Residential construction accounts for about 2.4 percent of gross domestic product, and the latest data suggest it would do little, if anything, to lift the economy in the first quarter. Investment in home building grew at a 3.3 percent annual rate in the last three months of 2010.

Faced with a poor market, builders have shown little appetite to break ground on new projects. An index of builder sentiment in April, released on Monday, slipped a notch with builders viewing sales conditions now and in the next six months as unfavorable.

LIGHT AT END OF TUNNEL?

Housing starts have declined about 76 percent from their 2006 peak of 2.27 million units, but some economists see light at the end of the tunnel.

"Even though there remains a huge glut of unsold properties inhibiting construction activity, that glut is diminishing. There is a relative scarcity of new properties," said Richard DeKaser, an economist at Parthenon Group in Boston.

"Though used properties ... are super-abundant and are a very effective competitor for new properties ... some people put a premium on new homes and at some point that scarcity is likely to result in improved construction."
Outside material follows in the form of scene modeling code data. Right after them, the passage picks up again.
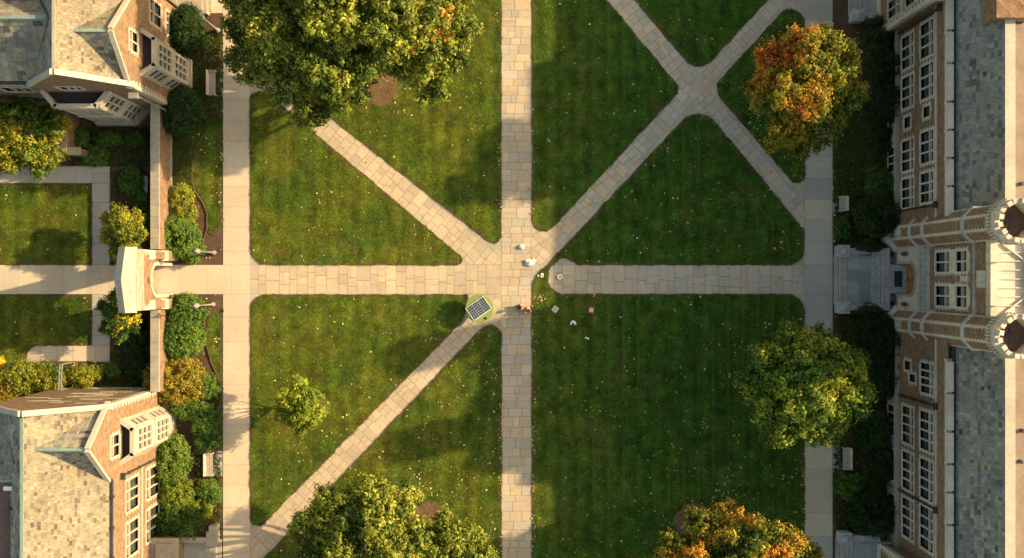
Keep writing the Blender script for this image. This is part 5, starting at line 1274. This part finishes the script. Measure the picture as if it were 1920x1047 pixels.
for (a, b_, w, h) in ((-.09, .06, .06, .12), (.05, .09, .1, .05), (-.02, -.02, .05, .09), (.1, -.03, .05, .12), (-.11, -.09, .07, .05), (.0, -.12, .1, .04)): f(m, a - w, a + w, b_ - h / 2, b_ + h / 2, .12, .126)
m.build('cover_print', 'paper', T)
x, y = W(1074.5, 606.5); m = MB(); pts = [(-.19, -.13), (-.15, .04), (-.02, .15), (.12, .08), (.19, -.12)]
m.tube([(x + a, y + c, .12) for a, c in pts], [.07, .09, .1, .1, .085], 10); tag(m.build('neck_pillow', 'paper', None, True), 'white horseshoe-shaped cushion on the shaded lawn', 'cushion')
x, y = W(1100, 634); m = MB(); m.lathe(x - .07, y + .02, [(.03, .05), (.075, .08), (.07, .14), (.02, .16)], 10); m.lathe(x + .09, y - .04, [(.03, .05), (.085, .08), (.08, .14), (.02, .16)], 10)
tag(m.build('paper_scrap', 'paper'), 'tiny pair of white paper balls lowest on the shaded lawn', 'paper')

# two people sitting close together
def person(label, x, y, ang, top, legs, hairm='hair'):
    T = thing('person', label, 'person', (x, y, 0)); ca, sa = math.cos(ang), math.sin(ang)
    J = {'pel': (0, 0, .14, .13), 'wai': (.0, 0, .32, .12), 'che': (.03, 0, .5, .135), 'nec': (.06, 0, .64, .055), 'hea': (.09, 0, .74, .095), 'hd2': (.09, 0, .83, .085),
         'sl': (.04, .17, .58, .06), 'el': (.16, .24, .40, .045), 'hl': (.33, .10, .42, .035), 'sr': (.04, -.17, .58, .06), 'er': (.16, -.24, .40, .045), 'hr': (.33, -.10, .42, .035),
         'tl': (.05, .1, .14, .1), 'kl': (.34, .13, .42, .07), 'al': (.36, .12, .07, .045), 'fl': (.5, .13, .04, .04), 'tr': (.05, -.1, .14, .1), 'kr': (.34, -.13, .42, .07), 'ar': (.36, -.12, .07, .045), 'fr': (.5, -.13, .04, .04)}
    E_ = [('pel', 'wai'), ('wai', 'che'), ('che', 'nec'), ('nec', 'hea'), ('hea', 'hd2'), ('che', 'sl'), ('sl', 'el'), ('el', 'hl'), ('che', 'sr'), ('sr', 'er'), ('er', 'hr'), ('pel', 'tl'), ('tl', 'kl'), ('kl', 'al'), ('al', 'fl'), ('pel', 'tr'), ('tr', 'kr'), ('kr', 'ar'), ('ar', 'fr')]
    def skin(name, keys, m, grow=0):
        ks = [k for k in J if k in keys]; me = bpy.data.meshes.new(name)
        me.from_pydata([(ca * J[k][0] - sa * J[k][1], sa * J[k][0] + ca * J[k][1], J[k][2]) for k in ks], [(ks.index(a), ks.index(c)) for a, c in E_ if a in ks and c in ks], [])
        o = bpy.data.objects.new(name, me); COL.objects.link(o); o.parent = T; me.materials.append(M[m])
        md = o.modifiers.new('Skin', 'SKIN'); 
        for i, k in enumerate(ks): me.skin_vertices[0].data[i].radius = (J[k][3] + grow,) * 2; me.skin_vertices[0].data[i].use_root = (i == 0)
        sb = o.modifiers.new('Sub', 'SUBSURF'); sb.levels = 2; sb.render_levels = 2; return o
    skin('body', set(J), 'skin')
    skin('shirt', {'wai', 'che', 'sl', 'el', 'sr', 'er'}, top, .018); skin('trousers', {'pel', 'tl', 'kl', 'al', 'tr', 'kr', 'ar'}, legs, .015)
    h = MB(); hx, hy = x + ca * .075, y + sa * .075; h.lathe(hx, hy, [(.09, .70), (.118, .78), (.11, .87), (.06, .925), (.02, .935)], 14); h.lathe(x - ca * .04, y - sa * .04, [(.03, .74), (.05, .78), (.03, .83)], 8); h.build('hair', hairm, T, True)
    for s in (-1, 1):      # hands with fingers over the knees
        for k in range(5):
            a = Vector((.33, s * .10, .44)); e = a + Vector((.07 + .012 * (k % 3), s * (-.03 + .017 * k), -.015)); q = lambda v: (x + ca * v.x - sa * v.y, y + sa * v.x + ca * v.y, v.z)
            f_ = MB(); f_.tube([q(a), q(a.lerp(e, .6) + Vector((0, 0, .01))), q(e)], [.01, .009, .007], 6); f_.build('finger', 'skin', T)
    return T
x, y = W(978, 575); person('person in a peach top and dark trousers sitting on the path, left of the two', x, y, R(200), 'peach', 'navy')
x, y = W(986, 580.5); person('person in a peach top and maroon trousers sitting on the path, right of the two', x, y, R(-35), 'peach', 'maroon')

# ------------------------------------------------------------------ light, sky, camera
EL, AZ = 25.5, 14.0      # elevation; degrees north of east
w = bpy.data.worlds.new('World'); S.world = w; w.use_nodes = True; nt = w.node_tree
sky = nt.nodes.new('ShaderNodeTexSky'); sky.sky_type = 'NISHITA'; sky.sun_disc = False; sky.sun_elevation = R(EL); sky.sun_rotation = R(90 - AZ); sky.air_density = 1.0; sky.dust_density = 2.5; sky.ozone_density = .6
bg = nt.nodes['Background']; nt.links.new(mixc(nt, sky.outputs[0], (1, .88, .63), 1, 'MULTIPLY'), bg.inputs[0]); bg.inputs[1].default_value = .15
sd = bpy.data.lights.new('sun', 'SUN'); sd.energy = 4.1; sd.angle = R(.7); sd.color = (1, .74, .40)
so = bpy.data.objects.new('sun', sd); COL.objects.link(so)
dv = Vector((math.cos(R(EL)) * math.cos(R(AZ)), math.cos(R(EL)) * math.sin(R(AZ)), math.sin(R(EL))))
so.rotation_euler = dv.to_track_quat('Z', 'Y').to_euler(); so.location = dv * 60
cd = bpy.data.cameras.new('camera'); cd.sensor_width = 36; cd.lens = 36; cd.clip_end = 2000; cd.clip_start = 1
co = bpy.data.objects.new('camera', cd); COL.objects.link(co); co.location = (0, 0, D); S.camera = co
S.view_settings.view_transform = 'Standard'; S.view_settings.look = 'None'; S.view_settings.exposure = 1.14; S.view_settings.gamma = 1
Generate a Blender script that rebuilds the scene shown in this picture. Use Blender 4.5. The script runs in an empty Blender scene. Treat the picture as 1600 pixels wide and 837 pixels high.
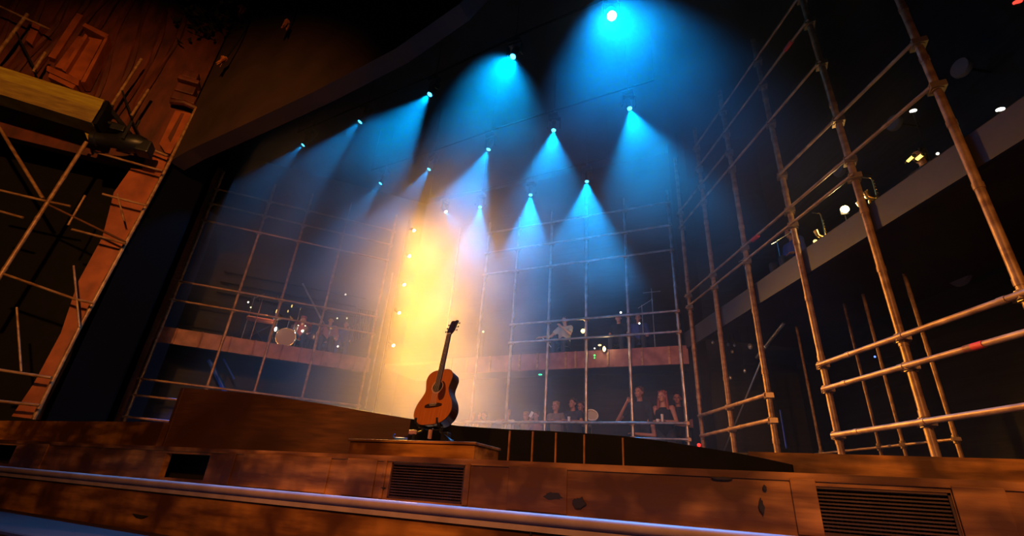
import bpy, bmesh, math, random
from mathutils import Vector, Matrix
random.seed(7)
V = Vector
S = bpy.context.scene
COL = S.collection
# ------------------------------------------------------------------ camera
# origin of the scene = eye of the camera; X along the stage front, Y upstage, Z up
F = 747.0
def nrm(v): return V(v).normalized()
_Z = nrm((110, 1558, -747)); _X = nrm((1700, 238, 747)); _X = (_X - _Z * _X.dot(_Z)).normalized()
_Z = (_Z + _X * .004).normalized(); _X = (_X - _Z * _X.dot(_Z)).normalized()
_Y = _Z.cross(_X)
RW = Matrix((_X, _Y, _Z))                      # camera vector -> world vector
cd = bpy.data.cameras.new('camera'); cam = bpy.data.objects.new('camera', cd); COL.objects.link(cam)
cd.sensor_width = 36; cd.lens = F / 1600 * 36; cd.clip_start = .05; cd.clip_end = 200
cam.matrix_world = RW.to_4x4(); S.camera = cam
def ray(x, y): return (RW @ V((x - 800, 418.5 - y, -F))).normalized()
def at(x, y, Y): d = ray(x, y); return d * (Y / d.y)
def atz(x, y, Z): d = ray(x, y); return d * (Z / d.z)
def proj(p):
    c = RW.transposed() @ V(p); return (800 + F * c.x / -c.z, 418.5 - F * c.y / -c.z)
def hit(x, y, p0, n): d = ray(x, y); return d * (V(p0).dot(n) / d.dot(n))
# ------------------------------------------------------------------ view, world
S.view_settings.view_transform = 'Standard'; S.view_settings.look = 'None'
S.view_settings.exposure = 0.0; S.view_settings.gamma = 1; S.view_settings.use_curve_mapping = False
w = bpy.data.worlds.new('world'); S.world = w; w.use_nodes = True
w.node_tree.nodes['Background'].inputs[0].default_value = (.004, .005, .012, 1)
w.node_tree.nodes['Background'].inputs[1].default_value = .35
S.cycles.volume_bounces = 0; S.cycles.max_bounces = 4; S.cycles.use_light_tree = True
HZ_LOW, HZ_HIGH, HZ_PLUME, PLX, PLW = .0028, .055, .088, -6.1, 3.2      # haze density low / high / in the golden plume, plume centre and half width
ZD = .50                                       # stage deck
# front-of-house lamps (in the auditorium, above and behind the camera)
def spot(name, loc, target, color, power, size, blend=.6, soft=.15, parent=None):
    d = bpy.data.lights.new(name, 'SPOT'); d.color = color; d.energy = power; d.spot_size = math.radians(size)
    d.spot_blend = blend; d.shadow_soft_size = soft
    o = bpy.data.objects.new(name, d); COL.objects.link(o); o.location = loc
    o.rotation_euler = (V(target) - V(loc)).to_track_quat('-Z', 'Y').to_euler()
    if parent: o.parent = parent
    return o
WARM = (1, .40, .10)
FOH = [
 spot('front_of_house_lamp', (-2.5, -3.5, 4.2), (-2.6, 3.9, .6), (1, .36, .08), 520, 30, .7, .12),
 spot('front_of_house_lamp', (5, -4, 5), (2.4, 5.8, 1.8), (1, .40, .12), 360, 48, .8, .2),
 spot('front_of_house_lamp', (1, -5, 6), (-11, 4.0, 4.8), (1, .40, .08), 5200, 46, .8, .2),
 spot('front_of_house_lamp', (0, -3, 5), (-2.2, 11, 2.2), (1, .34, .24), 1300, 24, .9, .2),
 spot('front_of_house_lamp', (1, -4, 5), (-12.3, 8.2, 3.6), (1, .46, .22), 900, 30, .8, .2),
 spot('front_of_house_lamp', (1.5, -2.0, 3.5), (-.6, 3.3, 0), (1, .40, .09), 1000, 105, .8, .2),
 spot('front_of_house_lamp', (-1.0, 2.55, 6.0), (-1.2, 2.75, -.1), (.85, .60, 1), 110, 75, .8, .2),
]
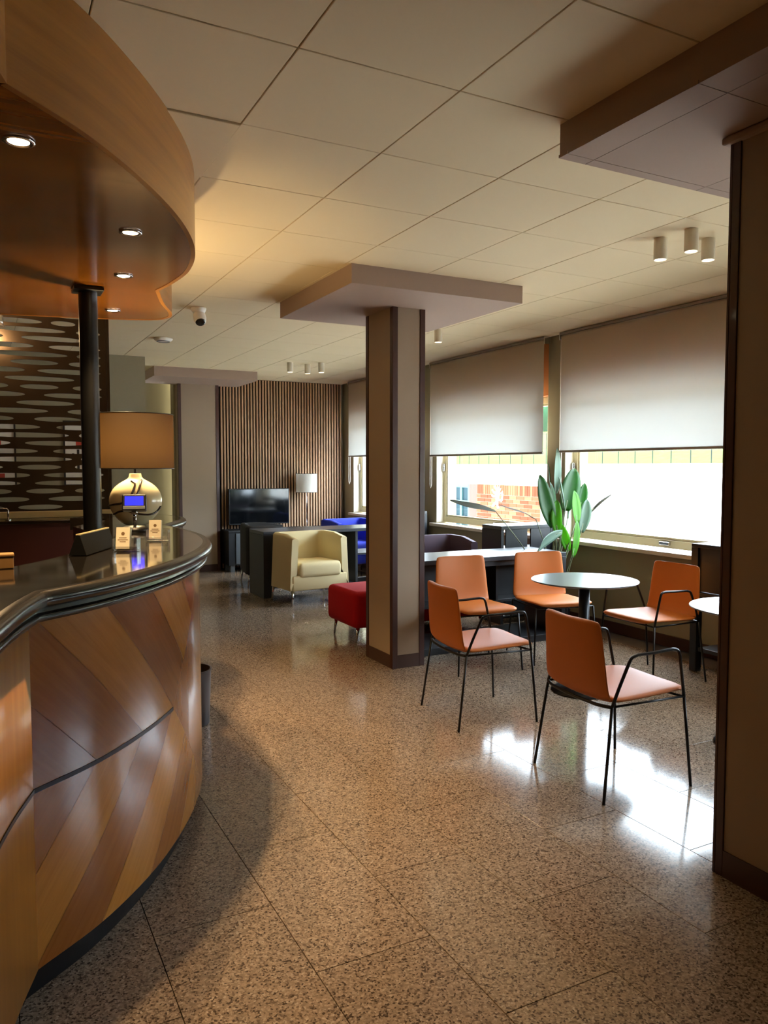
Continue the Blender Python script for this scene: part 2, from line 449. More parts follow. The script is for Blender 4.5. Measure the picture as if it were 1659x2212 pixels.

According to the National Association of Realtors, new home prices have been running 45 percent higher than prices for existing homes. That premium is historically about 15 percent, and the unusually wide spread indicates previously owned homes are currently selling well below the cost of construction.

U.S. financial markets were little moved by the data as investors focused on other issues ranging from solid earnings from banking giant Goldman Sachs to European debt worries and concern over the United States' credit outlook.